=== DATA LINES ===

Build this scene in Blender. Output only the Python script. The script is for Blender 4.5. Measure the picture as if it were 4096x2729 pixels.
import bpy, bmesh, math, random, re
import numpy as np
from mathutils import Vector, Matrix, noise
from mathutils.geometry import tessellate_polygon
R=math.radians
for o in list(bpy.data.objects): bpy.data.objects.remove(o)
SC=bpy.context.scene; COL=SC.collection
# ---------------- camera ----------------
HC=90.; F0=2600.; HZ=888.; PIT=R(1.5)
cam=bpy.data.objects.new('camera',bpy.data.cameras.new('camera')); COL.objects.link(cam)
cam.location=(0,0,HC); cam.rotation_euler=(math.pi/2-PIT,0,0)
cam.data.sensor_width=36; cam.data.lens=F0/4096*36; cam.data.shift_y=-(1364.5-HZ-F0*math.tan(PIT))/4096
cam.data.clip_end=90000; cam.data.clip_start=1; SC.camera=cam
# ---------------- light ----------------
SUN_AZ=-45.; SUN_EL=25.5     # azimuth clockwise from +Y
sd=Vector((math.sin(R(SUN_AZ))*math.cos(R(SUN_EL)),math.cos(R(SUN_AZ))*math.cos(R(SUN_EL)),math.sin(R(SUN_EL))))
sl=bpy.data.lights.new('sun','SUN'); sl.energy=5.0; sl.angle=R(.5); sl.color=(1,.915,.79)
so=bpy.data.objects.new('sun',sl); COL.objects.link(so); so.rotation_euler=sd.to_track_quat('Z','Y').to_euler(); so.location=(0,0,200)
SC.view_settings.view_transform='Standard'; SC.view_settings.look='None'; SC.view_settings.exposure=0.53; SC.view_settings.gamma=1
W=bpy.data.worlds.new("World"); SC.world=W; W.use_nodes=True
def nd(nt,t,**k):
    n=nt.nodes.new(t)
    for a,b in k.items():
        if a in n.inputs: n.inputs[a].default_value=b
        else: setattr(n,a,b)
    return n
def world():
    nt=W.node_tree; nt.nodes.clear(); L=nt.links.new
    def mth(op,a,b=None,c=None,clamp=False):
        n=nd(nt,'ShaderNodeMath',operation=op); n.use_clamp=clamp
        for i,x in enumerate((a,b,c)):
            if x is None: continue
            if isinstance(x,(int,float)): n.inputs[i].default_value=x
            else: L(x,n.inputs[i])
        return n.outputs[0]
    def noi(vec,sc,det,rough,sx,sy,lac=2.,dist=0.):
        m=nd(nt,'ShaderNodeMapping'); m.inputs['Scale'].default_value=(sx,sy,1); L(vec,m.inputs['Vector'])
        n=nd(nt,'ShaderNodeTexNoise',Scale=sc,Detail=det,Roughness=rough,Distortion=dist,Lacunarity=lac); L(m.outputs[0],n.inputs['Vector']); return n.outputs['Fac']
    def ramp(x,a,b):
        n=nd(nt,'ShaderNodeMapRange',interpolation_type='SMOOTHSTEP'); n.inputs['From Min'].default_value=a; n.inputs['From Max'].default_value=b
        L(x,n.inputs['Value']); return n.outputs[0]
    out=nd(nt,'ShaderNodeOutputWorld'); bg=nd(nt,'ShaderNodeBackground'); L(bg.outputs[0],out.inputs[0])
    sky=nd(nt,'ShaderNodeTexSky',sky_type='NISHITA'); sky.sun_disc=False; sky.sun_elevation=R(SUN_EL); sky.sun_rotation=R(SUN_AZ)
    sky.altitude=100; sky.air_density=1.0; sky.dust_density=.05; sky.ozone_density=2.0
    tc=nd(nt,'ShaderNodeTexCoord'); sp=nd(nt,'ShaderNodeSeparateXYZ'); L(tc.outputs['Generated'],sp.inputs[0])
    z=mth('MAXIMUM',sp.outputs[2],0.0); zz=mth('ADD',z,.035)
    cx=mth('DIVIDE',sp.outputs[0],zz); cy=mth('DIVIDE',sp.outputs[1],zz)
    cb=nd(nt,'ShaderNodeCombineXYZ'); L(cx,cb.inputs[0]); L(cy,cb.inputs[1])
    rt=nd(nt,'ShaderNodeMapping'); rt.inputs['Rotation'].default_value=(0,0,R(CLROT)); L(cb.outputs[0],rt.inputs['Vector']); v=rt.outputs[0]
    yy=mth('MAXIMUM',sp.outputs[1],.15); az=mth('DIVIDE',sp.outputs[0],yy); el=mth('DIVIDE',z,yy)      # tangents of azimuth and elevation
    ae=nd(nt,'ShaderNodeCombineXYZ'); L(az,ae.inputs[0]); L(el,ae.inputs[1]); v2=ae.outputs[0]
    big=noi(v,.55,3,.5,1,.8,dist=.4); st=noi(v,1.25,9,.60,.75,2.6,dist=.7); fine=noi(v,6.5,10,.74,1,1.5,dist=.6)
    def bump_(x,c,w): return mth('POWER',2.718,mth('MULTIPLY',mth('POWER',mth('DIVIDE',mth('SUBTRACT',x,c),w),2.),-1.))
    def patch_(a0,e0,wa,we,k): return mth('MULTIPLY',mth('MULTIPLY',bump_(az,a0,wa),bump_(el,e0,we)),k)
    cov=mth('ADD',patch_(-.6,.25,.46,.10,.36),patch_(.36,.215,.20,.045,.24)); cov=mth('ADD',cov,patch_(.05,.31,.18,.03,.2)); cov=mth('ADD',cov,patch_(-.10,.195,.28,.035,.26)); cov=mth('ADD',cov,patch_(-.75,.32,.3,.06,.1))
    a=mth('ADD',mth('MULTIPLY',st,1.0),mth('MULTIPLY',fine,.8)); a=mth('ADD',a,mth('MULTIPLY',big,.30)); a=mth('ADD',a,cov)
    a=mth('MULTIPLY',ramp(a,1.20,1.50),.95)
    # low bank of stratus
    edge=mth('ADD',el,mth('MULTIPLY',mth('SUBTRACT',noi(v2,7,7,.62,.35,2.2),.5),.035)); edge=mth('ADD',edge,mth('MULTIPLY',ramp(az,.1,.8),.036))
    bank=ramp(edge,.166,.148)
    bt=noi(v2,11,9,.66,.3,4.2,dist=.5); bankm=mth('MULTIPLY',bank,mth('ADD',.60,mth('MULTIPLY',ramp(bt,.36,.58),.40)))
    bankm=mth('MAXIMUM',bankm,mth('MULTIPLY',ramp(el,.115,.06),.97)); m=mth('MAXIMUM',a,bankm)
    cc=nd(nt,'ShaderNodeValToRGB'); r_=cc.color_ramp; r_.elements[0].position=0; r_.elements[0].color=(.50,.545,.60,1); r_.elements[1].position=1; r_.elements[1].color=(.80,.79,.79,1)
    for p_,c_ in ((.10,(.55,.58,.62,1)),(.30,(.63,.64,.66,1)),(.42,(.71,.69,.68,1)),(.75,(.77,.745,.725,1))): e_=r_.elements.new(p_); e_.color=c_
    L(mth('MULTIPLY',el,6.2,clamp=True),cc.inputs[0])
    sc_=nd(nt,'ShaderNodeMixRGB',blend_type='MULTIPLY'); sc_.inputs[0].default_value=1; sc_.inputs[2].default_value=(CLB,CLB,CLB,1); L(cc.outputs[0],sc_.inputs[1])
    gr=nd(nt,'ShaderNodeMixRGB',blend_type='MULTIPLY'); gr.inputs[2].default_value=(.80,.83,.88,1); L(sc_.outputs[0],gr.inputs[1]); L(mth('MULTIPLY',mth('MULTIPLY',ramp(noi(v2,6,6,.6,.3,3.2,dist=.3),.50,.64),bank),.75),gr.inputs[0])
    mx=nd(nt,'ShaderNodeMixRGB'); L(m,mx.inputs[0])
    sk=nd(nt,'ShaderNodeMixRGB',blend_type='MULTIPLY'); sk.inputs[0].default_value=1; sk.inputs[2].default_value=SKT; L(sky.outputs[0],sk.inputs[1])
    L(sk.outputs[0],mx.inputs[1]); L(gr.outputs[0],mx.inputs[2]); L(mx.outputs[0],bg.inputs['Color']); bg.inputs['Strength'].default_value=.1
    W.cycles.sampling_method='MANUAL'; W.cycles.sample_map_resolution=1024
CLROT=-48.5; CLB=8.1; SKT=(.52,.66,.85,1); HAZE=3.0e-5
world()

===

INSTRUCTIONS TO FOLLOW:
Copy out every line with the word "scene".

EXPECTED ANSWER:
Build this scene in Blender. Output only the Python script. The script is for Blender 4.5. Measure the picture as if it were 4096x2729 pixels.
SC=bpy.context.scene; COL=SC.collection